Let c be equivalent to cts.flatten(). We can compute c = A @ s where A is the adjacency matrix of the grid that the states S live on. I.e. A[i,j] = 1 if i is a neighbor of j, and A[i,j] = 0 if i and j are not neighbors.

Define a function

def grid_adjacency(m,n):
    """
    returns the adjacency matrix for an m x n grid
    """

The return type should be a sparse matrix type from scipy.sparse. Give a brief explanation of why you chose the matrix type that you did.

Part C (10 points)

Convert the matrix you obtain into the following 3 forms:

  • csc_matrix
  • csr_matrix
  • dia_matrix

Test matrix multiplication c = A @ s using each of the three forms, where s comes from a random initialization of the Game of Life. Which is fastest on a 100 x 100 grid? Which is fastest on a 1000 x 1000 grid?

Implement a function

def count_alive_neighbors_matmul(S, A):
    """
    return counts of alive neighbors in the state array S.

    Uses matrix-vector multiplication on a flattened version of S
    """

which returns the same output as count_alive_neighbors.

Is this function faster or slower than count_alive_neighbors? Does it depend on the sparse matrix type?

Part D (10 points)

Another way to compute cts is to use vectorized numpy operations and slicing. For example, we can compute the sum of all neighbors directly above using

cts = np.zeros(S.shape)
cts[1:, :] = cts[1:, :] + S[:-1, :]

Write a function count_alive_neighbors_slice which has the same inputs and outputs as count_alive_neighbors, but which is implemented using slices of cts and S (there should be 8 slices of each - one for each direction a neighbor can be located).
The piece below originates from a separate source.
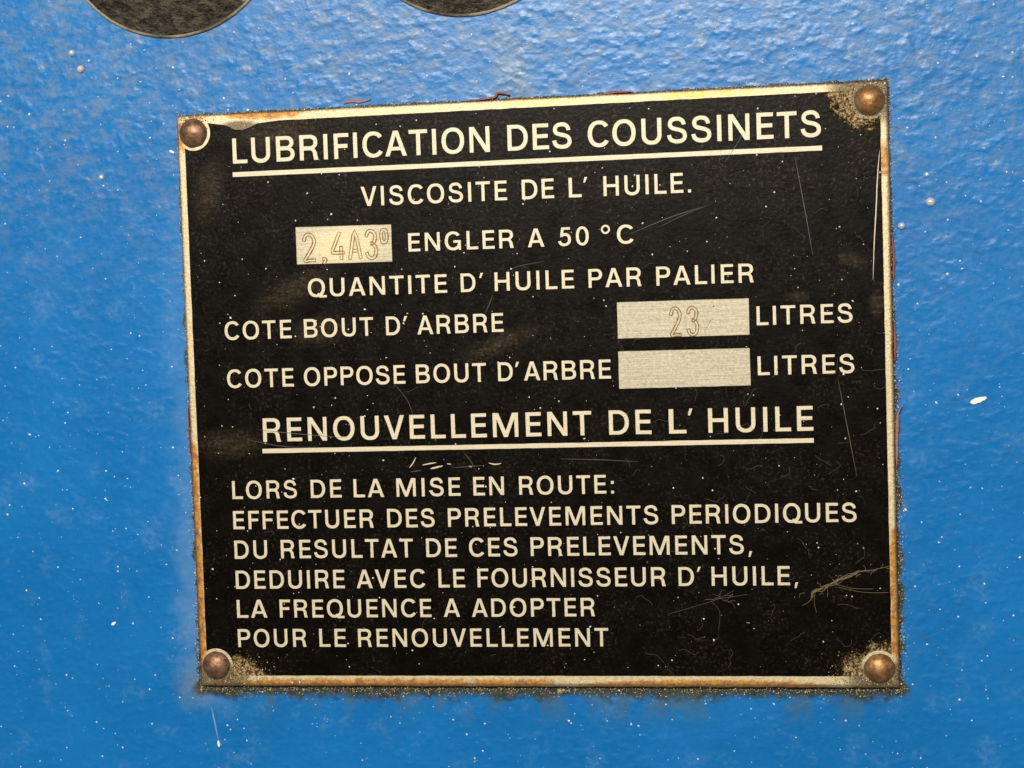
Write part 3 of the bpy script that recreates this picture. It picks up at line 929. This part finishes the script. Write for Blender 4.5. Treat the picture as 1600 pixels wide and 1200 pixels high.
bm = bmesh.new()
for k in range(5600):
    s = random.random()
    if s < .46:                                  # below
        x = random.uniform(-75.5, 76)
        amp = .7 + 1.9 * max(0, .55 + mnoise.noise(Vector((x * .16, 0, 3))))
        x, y = x, -62.2 - abs(random.gauss(0, .6)) * amp
    elif s < .66:
        y = random.uniform(-63, 63)
        amp = (.25 + .8 * (63 - y) / 126) * (.5 + max(0, .5 + mnoise.noise(Vector((1, y * .16, 3)))))
        x = -75.0 - abs(random.gauss(0, .6)) * amp
    elif s < .88:
        y = random.uniform(-63, 63)
        amp = (.5 + 1.0 * (63 - y) / 126) * (.5 + max(0, .5 + mnoise.noise(Vector((9, y * .16, 3)))))
        x = 75.05 + abs(random.gauss(0, .65)) * amp
    else:
        x = random.uniform(-75, 75)
        y = 62.15 + abs(random.gauss(0, .32)) * (.3 + max(0, .6 + mnoise.noise(Vector((x * .1, 5, 3)))))
    h = WH + random.random() ** 2 * .25
    if random.random() < .12:
        h = WH + random.uniform(.5, 1.1)
    mi = random.choices((0, 1, 2, 3), (.12, .22, .50, .16))[0]
    chip_into(bm, x, y, h, random.uniform(.05, .17) * (1.0 if mi < 3 else .75), mi)
for cx, cy, sx, sy, cnt in ((-69, -59.6, 4.6, 2.0, 420), (70.5, -59.8, 4.6, 2.2, 420), (71.5, 59.2, 2.6, 2.6, 330), (-72.5, 60.5, 2.2, 1.2, 90)):
    k = 0
    while k < cnt:
        x, y = random.gauss(cx, sx), random.gauss(cy, sy)
        if abs(x) > 74.6 or abs(y) > 61.8:
            continue
        if min(math.hypot(x - r[0], y - r[1]) for r in RIV) < 3.1:
            continue
        mi = random.choices((0, 1, 2, 3), (.25, .35, .36, .04))[0]
        chip_into(bm, x, y, .05, random.uniform(.05, .17), mi)
        k += 1
for k in range(150):
    x, y = random.uniform(-125, 105), random.uniform(-82, 92)
    if abs(x) > 76 or abs(y) > 63:
        if math.hypot(x + 75.2, y - 104) > 26 and math.hypot(x + 11, y - 105) > 26:
            chip_into(bm, x, y, WH + .04, random.uniform(.06, .2), random.choice((0, 0, 1)), .4)
chip_into(bm, -75.2, -63.2, WH + .3, .42, 2)
chip_into(bm, 4.2, -63.4, WH + .3, .6, 2)
chip_into(bm, 5.0, -63.2, WH + .3, .45, 2)
grime = from_bm('grime', bm, [M_OLIVE, M_BROWN, M_GOLD, M_DUST])
tag(grime, 'olive and rusty grit packed along the edges of the plate', 'grime', kind='stuff')

bm = bmesh.new()
for k in range(3000):
    x, y = random.uniform(-135, 120), random.uniform(-95, 100)
    on = abs(x) < 74.9 and abs(y) < 62
    if on and random.random() < .30:
        continue
    if not on and math.hypot(x + 75.2, y - 104) < 26 or math.hypot(x + 11, y - 105) < 26:
        continue
    r = .06 + .20 * random.random() ** 3.0
    if on:
        r *= .85
        if min(math.hypot(x - q[0], y - q[1]) for q in RIV) < 3.2:
            continue
    chip_into(bm, x, y, (.06 if on else WH) + r * .4, r, 0, .8, random.choice((1, 1, 1, 1.5)))
dust = from_bm('dust', bm, M_DUST)
tag(dust, 'white dust specks scattered over plate and casing', 'dust', kind='stuff')


def fibres(name, specs, m, rad):
    cu = bpy.data.curves.new(name, 'CURVE')
    cu.dimensions = '3D'
    cu.bevel_depth = rad * MM
    cu.bevel_resolution = 0
    for pts in specs:
        q = dense(pts, 5)
        s = cu.splines.new('POLY')
        s.points.add(len(q) - 1)
        for i, (p, c) in enumerate(zip(s.points, q)):
            hh = (.07 if abs(c[0]) < 75 and abs(c[1]) < 62.2 else WH + .04) + .12 * abs(mnoise.noise(Vector((c[0], c[1], 0))))
            p.co = (*w((c[0] * MM, c[1] * MM, hh * MM)), 1)
    o = bpy.data.objects.new('tmp', cu)
    C.objects.link(o)
    me = bpy.data.meshes.new_from_object(o.evaluated_get(bpy.context.evaluated_depsgraph_get()))
    bpy.data.objects.remove(o)
    me.materials.clear()
    return link(name, me, m)


def curl(x, y, L, a, bend):
    pts = []
    for i in range(5):
        pts.append((x, y))
        x += math.cos(a) * L / 4
        y += math.sin(a) * L / 4
        a += random.gauss(0, bend)
    return pts


sp = []
for k in range(80):
    if random.random() < .68:
        x, y = random.uniform(18, 72), random.uniform(-59, 12)
    else:
        x, y = random.uniform(-72, 72), random.uniform(-59, 58)
    sp.append(curl(x, y, random.uniform(1.0, 5.0), random.gauss(.25, .8), .6))
for k in range(45):
    x, y = random.uniform(77, 105), random.uniform(-85, 60)
    sp.append(curl(x, y, random.uniform(1.5, 5.5), random.uniform(0, 3.1), .5))
lint = fibres('lint', sp, M_LINT, .024)
tag(lint, 'fine pale lint hairs lying on the plate and casing', 'lint', kind='stuff')

sp = []
path = dense([(57.5, -43.4), (58.1, -42.2), (60.4, -41.1), (63.7, -39.5), (67.6, -38.0), (70.5, -37.6), (73.4, -36.9)], 4)
for k in range(14):
    a0 = random.randrange(1, 12)
    q = [(x + random.gauss(-.2, .32), y + random.gauss(-.1, .26)) for x, y in path[a0:a0 + random.randrange(5, 12)]]
    sp.append(q[::2] if len(q) > 5 else q)
for k in range(16):
    i = random.randrange(2, len(path) - 1)
    x, y = path[i]
    sp.append(curl(x + random.gauss(-.6, .7), y + random.gauss(-.1, .3), random.uniform(.8, 2.6), random.gauss(.38, .55) + random.choice((0, 3.14)), .85))
sp += [path, [(58.2, -42.3), (58.0, -44.5), (58.4, -46.5)], [(58.0, -42.8), (56.8, -44.3), (55.5, -45.0)], [(63, -41.2), (68, -42.3), (73, -42.4)],
       [(62.5, -40.6), (66, -41.5), (70, -41.6)]]
tangle = fibres('lint_tangle', sp, M_LINT2, .034)
tag(tangle, 'straw coloured tangle of lint and web caught near the lower right border', 'lint tangle')
sp = [[(28, -46.6), (33, -45.2), (38, -43.6), (41.5, -41.8)], [(35.5, -43.7), (39, -43.4), (44.3, -42.6)], [(36.8, -44), (38.5, -46.2), (38.2, -50)],
      [(38.5, -43.4), (38.9, -42.0), (39.8, -41.6)]]
for k in range(9):
    sp.append(curl(random.gauss(39, 2), random.gauss(-43.2, .5), random.uniform(1, 3), random.gauss(.3, .5), .5))
wisp = fibres('lint_tangle', sp, M_LINT, .03)
tag(wisp, 'small grey wisp of lint under the words D HUILE', 'lint tangle')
Is this function faster or slower than count_alive_neighbors? What about count_alive_neighbors_matmul?

In terms of memory access of A and cts, which of the three matrix types in part C would do matrix-vector multiplication in a way most similar to count_alive_neighbors_slice?

Part E (10 points)

Choose your favorite method of counting neighbors.

Experiment with np.random.seed and the sparsity of the initial state of S to initialize the game of life. Create a GIF of your favorite simulation which runs for 50 frames, and embed it in answers.py.

Feedback

If you'd like share how long it took you to complete this assignment, it will help adjust the difficulty for future assignments. You're welcome to share additional feedback as well.